So I'm proud to say that I have a new macbook pro mid-2012.I didn't get the retina display because there was little you could do to upgrade without unnecessary hardship and risk. This has truly been a great machine to me.I have two questions:I upgraded the ram to 16gb and have a sandisk SSD. I've read a lot of posts about how it improves performance and wanted to actually quantify that with my experience. What are some things that I will notice now that I've upgraded ram?Another question. I know that the SSD is capable of SATA III, but when I look at the settings on the computer, it says that the negotiated link speed is 3 gb instead of the full 6 gb. Is there a way to fix this or is this something apple did?
4/28/2013 12:16:34 AM
if you weren't paging before, you won't notice now, as far as ram goes unless you bought higher bandwidth memory. im not terribly familar with macs pre-boot, but if you can get to the bios or uefi you should be able to set your drive to sata3 vs sata2. you might have to do it in firmware. that's what i had to do on my ocz ssd.
4/28/2013 12:23:29 AM
Honestly, I'm not sure you will notice massive performance increases from increasing your ram, if you already had the ssd
4/28/2013 12:27:23 AM
The drive controller on post 2011 Macbook Pro's should be fully capable of supporting SATA 3 speeds in the primary drive bay. Not sure why it would negotiate to 2.
4/28/2013 5:03:20 PM
Yeah, me too. Maybe an EFI update is necessary?
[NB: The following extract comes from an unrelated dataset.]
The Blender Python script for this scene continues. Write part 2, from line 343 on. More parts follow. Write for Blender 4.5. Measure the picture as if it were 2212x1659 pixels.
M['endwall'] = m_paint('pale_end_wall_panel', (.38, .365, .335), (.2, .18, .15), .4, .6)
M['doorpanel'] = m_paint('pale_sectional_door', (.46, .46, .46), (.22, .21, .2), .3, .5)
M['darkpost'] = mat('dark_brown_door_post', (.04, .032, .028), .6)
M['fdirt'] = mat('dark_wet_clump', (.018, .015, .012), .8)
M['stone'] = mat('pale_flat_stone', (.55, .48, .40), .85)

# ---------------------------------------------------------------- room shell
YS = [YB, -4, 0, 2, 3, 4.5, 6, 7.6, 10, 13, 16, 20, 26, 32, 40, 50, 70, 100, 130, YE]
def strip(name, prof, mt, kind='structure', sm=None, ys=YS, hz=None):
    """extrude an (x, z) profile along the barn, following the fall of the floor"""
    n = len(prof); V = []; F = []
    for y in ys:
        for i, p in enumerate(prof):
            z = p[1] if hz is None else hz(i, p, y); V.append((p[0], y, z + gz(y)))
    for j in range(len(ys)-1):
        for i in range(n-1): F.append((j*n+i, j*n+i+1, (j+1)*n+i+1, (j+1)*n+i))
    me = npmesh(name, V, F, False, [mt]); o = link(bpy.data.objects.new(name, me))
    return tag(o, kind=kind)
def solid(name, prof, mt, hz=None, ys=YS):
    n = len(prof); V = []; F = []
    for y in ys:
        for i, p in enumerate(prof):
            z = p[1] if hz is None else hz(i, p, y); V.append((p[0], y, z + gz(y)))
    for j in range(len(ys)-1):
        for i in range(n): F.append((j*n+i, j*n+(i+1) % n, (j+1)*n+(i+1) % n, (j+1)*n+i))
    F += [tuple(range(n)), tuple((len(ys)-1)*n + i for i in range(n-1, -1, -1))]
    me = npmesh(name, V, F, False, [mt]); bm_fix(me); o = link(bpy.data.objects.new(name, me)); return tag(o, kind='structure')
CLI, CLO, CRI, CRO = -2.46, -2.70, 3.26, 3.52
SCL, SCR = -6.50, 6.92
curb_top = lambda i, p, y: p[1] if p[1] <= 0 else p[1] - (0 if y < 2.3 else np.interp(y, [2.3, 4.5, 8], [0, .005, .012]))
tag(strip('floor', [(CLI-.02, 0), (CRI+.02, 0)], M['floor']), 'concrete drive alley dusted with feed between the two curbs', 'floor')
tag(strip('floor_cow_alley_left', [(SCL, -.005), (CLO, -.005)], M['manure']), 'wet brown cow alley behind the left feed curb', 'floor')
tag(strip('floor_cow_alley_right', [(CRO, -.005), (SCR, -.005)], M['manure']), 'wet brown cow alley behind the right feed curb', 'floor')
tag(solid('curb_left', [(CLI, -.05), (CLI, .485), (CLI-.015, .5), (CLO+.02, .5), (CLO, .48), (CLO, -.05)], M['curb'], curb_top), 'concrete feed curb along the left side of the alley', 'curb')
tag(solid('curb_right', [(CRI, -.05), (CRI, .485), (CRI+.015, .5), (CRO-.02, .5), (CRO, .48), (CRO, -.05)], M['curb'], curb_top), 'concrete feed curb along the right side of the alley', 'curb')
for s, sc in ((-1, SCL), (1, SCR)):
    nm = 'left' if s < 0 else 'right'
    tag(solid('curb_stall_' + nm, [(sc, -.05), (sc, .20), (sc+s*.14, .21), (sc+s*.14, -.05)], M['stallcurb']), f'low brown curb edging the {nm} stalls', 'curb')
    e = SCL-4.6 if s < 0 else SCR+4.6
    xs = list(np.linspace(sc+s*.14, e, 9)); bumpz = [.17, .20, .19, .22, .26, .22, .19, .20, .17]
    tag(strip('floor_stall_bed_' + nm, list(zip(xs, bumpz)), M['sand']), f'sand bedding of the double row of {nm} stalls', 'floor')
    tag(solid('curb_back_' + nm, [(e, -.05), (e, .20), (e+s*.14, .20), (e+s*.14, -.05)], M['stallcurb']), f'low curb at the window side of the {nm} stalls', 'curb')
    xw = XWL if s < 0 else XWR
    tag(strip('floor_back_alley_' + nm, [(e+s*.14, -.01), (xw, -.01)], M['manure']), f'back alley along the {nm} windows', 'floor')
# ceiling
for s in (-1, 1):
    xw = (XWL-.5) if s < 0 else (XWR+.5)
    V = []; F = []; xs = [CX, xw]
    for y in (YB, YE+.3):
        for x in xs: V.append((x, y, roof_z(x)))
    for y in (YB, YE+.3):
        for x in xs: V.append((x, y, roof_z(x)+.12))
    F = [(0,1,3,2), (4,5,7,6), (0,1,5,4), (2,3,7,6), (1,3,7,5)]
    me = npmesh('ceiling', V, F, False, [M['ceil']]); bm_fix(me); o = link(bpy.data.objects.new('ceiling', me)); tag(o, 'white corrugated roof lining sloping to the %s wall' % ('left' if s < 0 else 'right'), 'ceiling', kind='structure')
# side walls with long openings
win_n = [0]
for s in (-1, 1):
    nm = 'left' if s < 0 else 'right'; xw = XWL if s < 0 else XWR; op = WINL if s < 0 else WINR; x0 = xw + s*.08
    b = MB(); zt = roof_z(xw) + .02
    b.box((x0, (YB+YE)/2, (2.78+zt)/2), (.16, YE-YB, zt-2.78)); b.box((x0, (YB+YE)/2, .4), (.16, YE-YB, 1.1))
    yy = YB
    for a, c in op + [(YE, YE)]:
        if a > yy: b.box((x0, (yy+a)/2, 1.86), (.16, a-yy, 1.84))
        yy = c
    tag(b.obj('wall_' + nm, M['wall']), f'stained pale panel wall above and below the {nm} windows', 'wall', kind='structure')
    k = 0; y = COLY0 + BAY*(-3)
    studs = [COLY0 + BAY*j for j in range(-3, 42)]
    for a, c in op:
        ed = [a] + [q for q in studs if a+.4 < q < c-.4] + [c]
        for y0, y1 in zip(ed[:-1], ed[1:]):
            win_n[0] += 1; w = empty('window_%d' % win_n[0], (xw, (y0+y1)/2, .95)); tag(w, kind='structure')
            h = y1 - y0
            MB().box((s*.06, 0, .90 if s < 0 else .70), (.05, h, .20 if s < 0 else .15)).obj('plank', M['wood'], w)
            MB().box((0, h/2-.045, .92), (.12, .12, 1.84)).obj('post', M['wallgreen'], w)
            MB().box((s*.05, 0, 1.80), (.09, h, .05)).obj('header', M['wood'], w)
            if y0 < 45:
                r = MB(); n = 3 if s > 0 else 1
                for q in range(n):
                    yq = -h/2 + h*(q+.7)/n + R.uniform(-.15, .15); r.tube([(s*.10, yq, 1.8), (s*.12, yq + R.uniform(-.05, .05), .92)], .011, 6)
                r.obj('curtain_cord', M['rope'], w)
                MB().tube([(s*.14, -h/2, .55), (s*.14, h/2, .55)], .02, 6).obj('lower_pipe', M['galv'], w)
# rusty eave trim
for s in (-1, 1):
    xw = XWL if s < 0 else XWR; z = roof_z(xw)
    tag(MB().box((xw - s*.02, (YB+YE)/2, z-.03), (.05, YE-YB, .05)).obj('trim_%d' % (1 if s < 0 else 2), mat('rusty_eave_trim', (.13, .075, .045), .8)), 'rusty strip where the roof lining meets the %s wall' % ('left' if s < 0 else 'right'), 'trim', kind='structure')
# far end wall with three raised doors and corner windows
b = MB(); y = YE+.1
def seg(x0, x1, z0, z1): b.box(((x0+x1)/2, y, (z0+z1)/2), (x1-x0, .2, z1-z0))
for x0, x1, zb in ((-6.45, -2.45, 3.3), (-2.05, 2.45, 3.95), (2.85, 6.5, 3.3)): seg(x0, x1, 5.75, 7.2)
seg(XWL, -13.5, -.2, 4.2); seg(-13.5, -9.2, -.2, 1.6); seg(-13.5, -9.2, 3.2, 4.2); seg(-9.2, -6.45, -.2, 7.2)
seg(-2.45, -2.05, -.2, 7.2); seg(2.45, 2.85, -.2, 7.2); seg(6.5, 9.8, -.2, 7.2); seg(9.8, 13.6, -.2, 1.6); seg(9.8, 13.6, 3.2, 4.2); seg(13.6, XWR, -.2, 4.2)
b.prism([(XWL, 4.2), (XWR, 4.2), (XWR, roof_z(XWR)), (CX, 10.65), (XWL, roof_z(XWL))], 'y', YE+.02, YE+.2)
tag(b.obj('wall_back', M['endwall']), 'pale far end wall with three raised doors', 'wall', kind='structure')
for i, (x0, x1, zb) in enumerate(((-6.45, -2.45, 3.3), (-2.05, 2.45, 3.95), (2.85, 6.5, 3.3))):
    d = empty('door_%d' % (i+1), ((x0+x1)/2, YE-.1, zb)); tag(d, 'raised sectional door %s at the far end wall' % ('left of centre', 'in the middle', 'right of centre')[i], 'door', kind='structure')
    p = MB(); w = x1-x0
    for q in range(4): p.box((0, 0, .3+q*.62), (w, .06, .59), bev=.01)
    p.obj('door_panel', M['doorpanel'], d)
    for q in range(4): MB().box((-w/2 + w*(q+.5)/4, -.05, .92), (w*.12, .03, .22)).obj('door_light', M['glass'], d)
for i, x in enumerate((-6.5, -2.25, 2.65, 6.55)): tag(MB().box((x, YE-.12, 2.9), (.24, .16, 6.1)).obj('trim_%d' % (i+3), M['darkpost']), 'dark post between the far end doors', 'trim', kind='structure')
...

Or maybe they really want to push the retina display. By the way I don't have a retina display (hopefully that was obvious with the specs I provided).The RAM is allowing me to do a lot more especially when I virtualize windows with Parallels. It takes 15 secs for total boot and move into coherence with a program I choose to run... It's almost as if windows is just another program.
4/30/2013 4:49:13 AM
Yeah, I love parallels on my mac. I have 16GB DDR3 1600 speed RAM, and I can run multiple VMs simultaneously.Generally, if you already had an SSD, you overall performance won't seem to be much better, but you will notice that you can run multiple applications at around the same speed as if you were only running one. It's a bandwidth increase, not necessarily an overall speed increase, considering your bottleneck is usually the hard drive before it's the Processor (if modern) or RAM (Having 8GB+ of RAM).[Edited on April 30, 2013 at 9:13 AM. Reason : -]
4/30/2013 9:05:52 AM
Ok I figured it out. So the SSD was originally was in the 2008 MBP, and when I had switched to my newer one, I had set the firmware back to the original... but it didn't left the lock which specifically set the SSD at SATA II. I had to update the firmware that ultimately unlocked the SSD to reach 6 gb/sec.